Entries supplied>
____________________

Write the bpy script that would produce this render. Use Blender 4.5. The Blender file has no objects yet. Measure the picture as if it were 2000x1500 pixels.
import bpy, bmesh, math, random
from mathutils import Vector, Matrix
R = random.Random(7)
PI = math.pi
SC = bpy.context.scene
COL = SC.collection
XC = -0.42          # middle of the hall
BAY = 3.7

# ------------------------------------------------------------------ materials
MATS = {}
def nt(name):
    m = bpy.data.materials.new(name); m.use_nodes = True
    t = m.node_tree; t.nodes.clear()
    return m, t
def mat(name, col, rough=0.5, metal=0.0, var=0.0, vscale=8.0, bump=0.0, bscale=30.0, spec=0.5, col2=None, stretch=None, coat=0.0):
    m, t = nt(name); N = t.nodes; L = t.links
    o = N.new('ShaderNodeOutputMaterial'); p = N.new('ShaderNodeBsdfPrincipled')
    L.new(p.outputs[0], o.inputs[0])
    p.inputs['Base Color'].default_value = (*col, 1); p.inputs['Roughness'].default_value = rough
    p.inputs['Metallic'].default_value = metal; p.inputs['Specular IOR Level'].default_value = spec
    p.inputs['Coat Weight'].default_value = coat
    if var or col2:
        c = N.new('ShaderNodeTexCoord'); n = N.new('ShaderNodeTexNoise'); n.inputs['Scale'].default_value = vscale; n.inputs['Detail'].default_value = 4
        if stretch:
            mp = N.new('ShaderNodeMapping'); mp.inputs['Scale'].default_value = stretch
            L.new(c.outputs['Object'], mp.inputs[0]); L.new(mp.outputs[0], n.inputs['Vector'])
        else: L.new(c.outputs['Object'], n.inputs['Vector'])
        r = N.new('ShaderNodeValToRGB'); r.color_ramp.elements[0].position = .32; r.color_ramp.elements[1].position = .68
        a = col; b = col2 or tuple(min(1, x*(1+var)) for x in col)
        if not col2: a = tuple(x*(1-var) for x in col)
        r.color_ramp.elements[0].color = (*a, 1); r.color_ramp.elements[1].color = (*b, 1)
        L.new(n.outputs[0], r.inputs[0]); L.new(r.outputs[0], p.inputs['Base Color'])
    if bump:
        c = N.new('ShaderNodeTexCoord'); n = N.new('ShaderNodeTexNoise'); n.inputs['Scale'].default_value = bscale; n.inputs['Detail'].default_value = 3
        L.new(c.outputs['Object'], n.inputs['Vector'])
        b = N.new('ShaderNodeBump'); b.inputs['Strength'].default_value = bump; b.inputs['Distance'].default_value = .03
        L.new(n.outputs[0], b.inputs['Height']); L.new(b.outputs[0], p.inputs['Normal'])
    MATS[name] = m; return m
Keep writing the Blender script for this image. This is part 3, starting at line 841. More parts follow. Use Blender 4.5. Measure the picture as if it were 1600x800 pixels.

____________________

Directive> Provide all the records again, word for word.

Answer below>
Write the bpy script that would produce this render. Use Blender 4.5. The Blender file has no objects yet. Measure the picture as if it were 2000x1500 pixels.
import bpy, bmesh, math, random
from mathutils import Vector, Matrix
R = random.Random(7)
PI = math.pi
SC = bpy.context.scene
COL = SC.collection
XC = -0.42          # middle of the hall
BAY = 3.7

# ------------------------------------------------------------------ materials
MATS = {}
def nt(name):
    m = bpy.data.materials.new(name); m.use_nodes = True
    t = m.node_tree; t.nodes.clear()
    return m, t
def mat(name, col, rough=0.5, metal=0.0, var=0.0, vscale=8.0, bump=0.0, bscale=30.0, spec=0.5, col2=None, stretch=None, coat=0.0):
    m, t = nt(name); N = t.nodes; L = t.links
    o = N.new('ShaderNodeOutputMaterial'); p = N.new('ShaderNodeBsdfPrincipled')
    L.new(p.outputs[0], o.inputs[0])
    p.inputs['Base Color'].default_value = (*col, 1); p.inputs['Roughness'].default_value = rough
    p.inputs['Metallic'].default_value = metal; p.inputs['Specular IOR Level'].default_value = spec
    p.inputs['Coat Weight'].default_value = coat
    if var or col2:
        c = N.new('ShaderNodeTexCoord'); n = N.new('ShaderNodeTexNoise'); n.inputs['Scale'].default_value = vscale; n.inputs['Detail'].default_value = 4
        if stretch:
            mp = N.new('ShaderNodeMapping'); mp.inputs['Scale'].default_value = stretch
            L.new(c.outputs['Object'], mp.inputs[0]); L.new(mp.outputs[0], n.inputs['Vector'])
        else: L.new(c.outputs['Object'], n.inputs['Vector'])
        r = N.new('ShaderNodeValToRGB'); r.color_ramp.elements[0].position = .32; r.color_ramp.elements[1].position = .68
        a = col; b = col2 or tuple(min(1, x*(1+var)) for x in col)
        if not col2: a = tuple(x*(1-var) for x in col)
        r.color_ramp.elements[0].color = (*a, 1); r.color_ramp.elements[1].color = (*b, 1)
        L.new(n.outputs[0], r.inputs[0]); L.new(r.outputs[0], p.inputs['Base Color'])
    if bump:
        c = N.new('ShaderNodeTexCoord'); n = N.new('ShaderNodeTexNoise'); n.inputs['Scale'].default_value = bscale; n.inputs['Detail'].default_value = 3
        L.new(c.outputs['Object'], n.inputs['Vector'])
        b = N.new('ShaderNodeBump'); b.inputs['Strength'].default_value = bump; b.inputs['Distance'].default_value = .03
        L.new(n.outputs[0], b.inputs['Height']); L.new(b.outputs[0], p.inputs['Normal'])
    MATS[name] = m; return m
Keep writing the Blender script for this image. This is part 3, starting at line 841. More parts follow. Use Blender 4.5. Measure the picture as if it were 1600x800 pixels.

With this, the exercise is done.